The Tories have not won an election in Scotland for around 70 years and show no signs of a political revival for the next 70 years. It seems fairly safe to assume that an independent Scotland would be governed by some permutation of SNP, Green, Labour and even LibDem government.

The obvious implication from Mr Sarwar’s comments is that a Scottish Government involving his own party would not lead to a fairer Scotland. Maybe that is the sad truth and something that Mr Sarwar needs to address as soon as possible.

Brian Lawson


“AS an English person, my main reason for wanting the Union to persist is that we need Scotland to prevent the Tories just ruling in perpetuity. Any romantic notions about nationhood end there.”

Therein lies the absurdity! The quote is from a blog to the Guardian about an article by Martin Kettle on the disunited UK.

It is known that the Scottish vote at the UK Parliament only has resulted in a non-Tory government on few occasions. In the last 70 years the Scots have hardly had the government at Westminster it has voted for. Today, the hope of a Labour Westminster is a chimera.

Anyhow, the English Tories had recently taken to highlighting the SNP as a fifth column which would tip the scales and back Labour at Westminster and highlighted that England in effect would be disenfranchised! The Union of equals it seems does not exist.

The converse of the argument supported by the branch is that Scots are there, or the branch is there to be simply lobby fodder for Labour in the Commons.

The blogger forgets that Scotland no longer fits the UK or English party “duopoly”. In fact, the SNP rise to power at Holyrood was when Labour under Brown was in power. The rout of the unionist parties from Scotland has left a dozen unionist MPs from Scotland and Labour has only one!

The Tory problem is one for the English to sort in their own back yard. They voted Tory, took Scotland out of the EU against its mandate to remain in the EU and left us with a Tory Brexmess.

Scots will not be seen as lobby fodder any more at Westminster.

The English need to put their own house in order!

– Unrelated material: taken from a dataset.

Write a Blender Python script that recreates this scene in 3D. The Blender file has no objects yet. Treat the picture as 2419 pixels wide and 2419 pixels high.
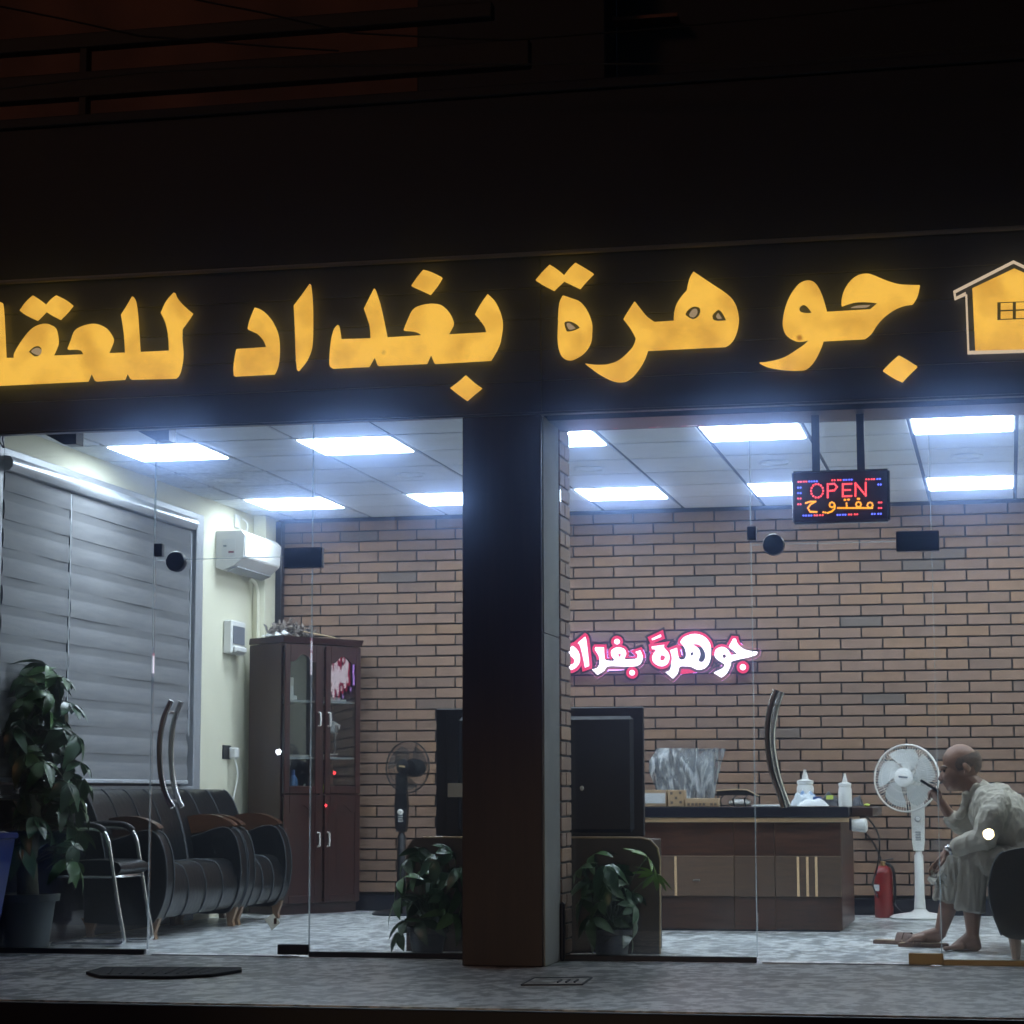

England is increasingly a pariah member of the Union it rules!

John Edgar


THE BBC has obviously now lost faith in the Scottish Tories saving the Union and have decided to promote Anas Sarwar – he got twice as much time to promote himself last night on Debate Night than any other panellist.

This, the man who before the elections “would not make deals with any other party” but who is now making deals with the Tories, just like Labour in Scotland has done before.

This also is the man whose family firm did not pay the a real living wage to employees and whose solution was to the put the business into his children’s names. He is also the leader of the party who for many years refused the equal pay of women in Glasgow and whose party took them through every court to refuse payment. And then when the SNP took over, blamed them for having no money, even though they had to refinance in order to pay what was Labour’s debt to the women of Glasgow.

We are also still paying the PFI debt handed to us by Labour – these two things have hollowed out the finances of local governments and are still not resolved in some councils.

I think therefore he has no right to say Labour will address the problems of poverty since they caused many of them and continue to do so.